>> Begin Recorded information
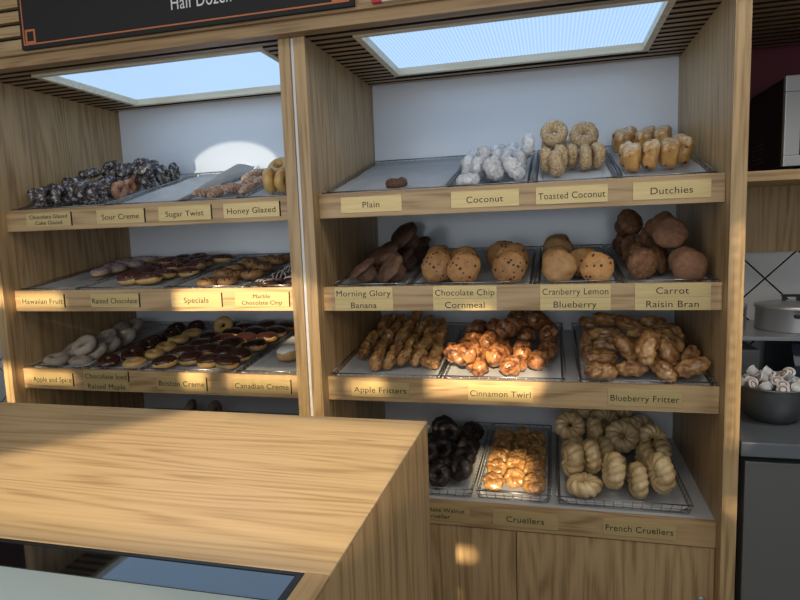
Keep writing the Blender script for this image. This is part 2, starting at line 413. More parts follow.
# ------------------------------------------------------------------ wire baskets and paper liners
def basket(k, x0, x1, what, liner=True, y0=.028, y1=.688, curl=False):
    x0 += .003; x1 -= .003; hgt = .028
    e = empty('wire_basket', ((x0+x1)/2, (y0+y1)/2, floor_z(k, (y0+y1)/2)), 'shallow wire basket %s' % what, 'basket', 'shallow wire baskets on the shelves')
    P = lambda x, y, h: (x, y, floor_z(k, y)+h)
    rim = MB(); r = .0021
    c = [(x0,y0),(x1,y0),(x1,y1),(x0,y1)]
    for a, b in zip(c, c[1:]+c[:1]): rim.rod(P(*a, hgt), P(*b, hgt), r, 8)
    rim.part('rim', WIRE, e, True)
    m = MB(); q = .0011; ins = .010
    nx = max(4, round((x1-x0)/.03)); ny = round((y1-y0)/.03)
    bx = lambda t: x0+ins+(x1-x0-2*ins)*t; by = lambda t: y0+ins*.6+(y1-y0-2*ins)*t
    for i in range(nx+1):
        t = i/nx; X = bx(t); xt = x0+(x1-x0)*t
        m.rod(P(xt, y0, hgt), P(X, by(0), 0), q, 5); m.rod(P(X, by(0), 0), P(X, by(1), 0), q, 5); m.rod(P(X, by(1), 0), P(xt, y1, hgt), q, 5)
    for j in range(ny+1):
        t = j/ny; Y = by(t); yt = y0+(y1-y0)*t
        m.rod(P(x0, yt, hgt), P(bx(0), Y, 0), q, 5); m.rod(P(bx(0), Y, 0), P(bx(1), Y, 0), q, 5); m.rod(P(bx(1), Y, 0), P(x1, yt, hgt), q, 5)
    for h, f in ((.012, .45),):
        i2 = ins*(1-f)
        cc = [(x0+i2, y0+i2*.6), (x1-i2, y0+i2*.6), (x1-i2, y1-i2), (x0+i2, y1-i2)]
        for a, b in zip(cc, cc[1:]+cc[:1]): m.rod(P(*a, h), P(*b, h), q, 5)
    m.part('wire_mesh', WIRE, e, True)
    if liner:
        b = MB(); N, M = 18, 26; seed = x0*13+k*7
        g = []
        for j in range(M+1):
            row = []
            for i in range(N+1):
                u, v = i/N, j/M
                x = x0+.0135+(x1-x0-.027)*u; y = y0+.009+(y1-y0-.023)*v
                h = .0026+.0012*(1+noise.noise(Vector((x*9+seed, y*9, 0))))
                eg = max(0, 1-min(u, 1-u)*(x1-x0)/.012); h += eg*.020*(.75+.3*noise.noise(Vector((y*7, seed, 2))))
                eb = max(0, 1-(1-v)*(y1-y0)/.012); h = max(h, .0026+eb*.020)
                if curl: 
                    s = max(0, 1-(1-u)/.16); h += s*s*(.008+.055*min(1, v*1.4))*(1-.6*max(0, v-.75)/.25)
                row.append(b.b.verts.new((x, y, floor_z(k, y)+h)))
            g.append(row)
        for j in range(M):
            for i in range(N): b.b.faces.new((g[j][i], g[j][i+1], g[j+1][i+1], g[j+1][i]))
        o = thing_mesh(b, 'paper_liner', PAPER, ((x0+x1)/2, (y0+y1)/2, floor_z(k, (y0+y1)/2)), True, label=('white paper liner curling up beside the sugar twists' if curl else 'white paper liner in the basket '+what), cat='paper', group='paper liners in the baskets')
        md = o.modifiers.new('thick', 'SOLIDIFY'); md.thickness = .0006; md.offset = 1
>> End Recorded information
Task requirements> Set the data above down again exactly as given, with no pictures.

Exercise answer>
Keep writing the Blender script for this image. This is part 2, starting at line 413. More parts follow.
# ------------------------------------------------------------------ wire baskets and paper liners
def basket(k, x0, x1, what, liner=True, y0=.028, y1=.688, curl=False):
    x0 += .003; x1 -= .003; hgt = .028
    e = empty('wire_basket', ((x0+x1)/2, (y0+y1)/2, floor_z(k, (y0+y1)/2)), 'shallow wire basket %s' % what, 'basket', 'shallow wire baskets on the shelves')
    P = lambda x, y, h: (x, y, floor_z(k, y)+h)
    rim = MB(); r = .0021
    c = [(x0,y0),(x1,y0),(x1,y1),(x0,y1)]
    for a, b in zip(c, c[1:]+c[:1]): rim.rod(P(*a, hgt), P(*b, hgt), r, 8)
    rim.part('rim', WIRE, e, True)
    m = MB(); q = .0011; ins = .010
    nx = max(4, round((x1-x0)/.03)); ny = round((y1-y0)/.03)
    bx = lambda t: x0+ins+(x1-x0-2*ins)*t; by = lambda t: y0+ins*.6+(y1-y0-2*ins)*t
    for i in range(nx+1):
        t = i/nx; X = bx(t); xt = x0+(x1-x0)*t
        m.rod(P(xt, y0, hgt), P(X, by(0), 0), q, 5); m.rod(P(X, by(0), 0), P(X, by(1), 0), q, 5); m.rod(P(X, by(1), 0), P(xt, y1, hgt), q, 5)
    for j in range(ny+1):
        t = j/ny; Y = by(t); yt = y0+(y1-y0)*t
        m.rod(P(x0, yt, hgt), P(bx(0), Y, 0), q, 5); m.rod(P(bx(0), Y, 0), P(bx(1), Y, 0), q, 5); m.rod(P(bx(1), Y, 0), P(x1, yt, hgt), q, 5)
    for h, f in ((.012, .45),):
        i2 = ins*(1-f)
        cc = [(x0+i2, y0+i2*.6), (x1-i2, y0+i2*.6), (x1-i2, y1-i2), (x0+i2, y1-i2)]
        for a, b in zip(cc, cc[1:]+cc[:1]): m.rod(P(*a, h), P(*b, h), q, 5)
    m.part('wire_mesh', WIRE, e, True)
    if liner:
        b = MB(); N, M = 18, 26; seed = x0*13+k*7
        g = []
        for j in range(M+1):
            row = []
            for i in range(N+1):
                u, v = i/N, j/M
                x = x0+.0135+(x1-x0-.027)*u; y = y0+.009+(y1-y0-.023)*v
                h = .0026+.0012*(1+noise.noise(Vector((x*9+seed, y*9, 0))))
                eg = max(0, 1-min(u, 1-u)*(x1-x0)/.012); h += eg*.020*(.75+.3*noise.noise(Vector((y*7, seed, 2))))
                eb = max(0, 1-(1-v)*(y1-y0)/.012); h = max(h, .0026+eb*.020)
                if curl: 
                    s = max(0, 1-(1-u)/.16); h += s*s*(.008+.055*min(1, v*1.4))*(1-.6*max(0, v-.75)/.25)
                row.append(b.b.verts.new((x, y, floor_z(k, y)+h)))
            g.append(row)
        for j in range(M):
            for i in range(N): b.b.faces.new((g[j][i], g[j][i+1], g[j+1][i+1], g[j+1][i]))
        o = thing_mesh(b, 'paper_liner', PAPER, ((x0+x1)/2, (y0+y1)/2, floor_z(k, (y0+y1)/2)), True, label=('white paper liner curling up beside the sugar twists' if curl else 'white paper liner in the basket '+what), cat='paper', group='paper liners in the baskets')
        md = o.modifiers.new('thick', 'SOLIDIFY'); md.thickness = .0006; md.offset = 1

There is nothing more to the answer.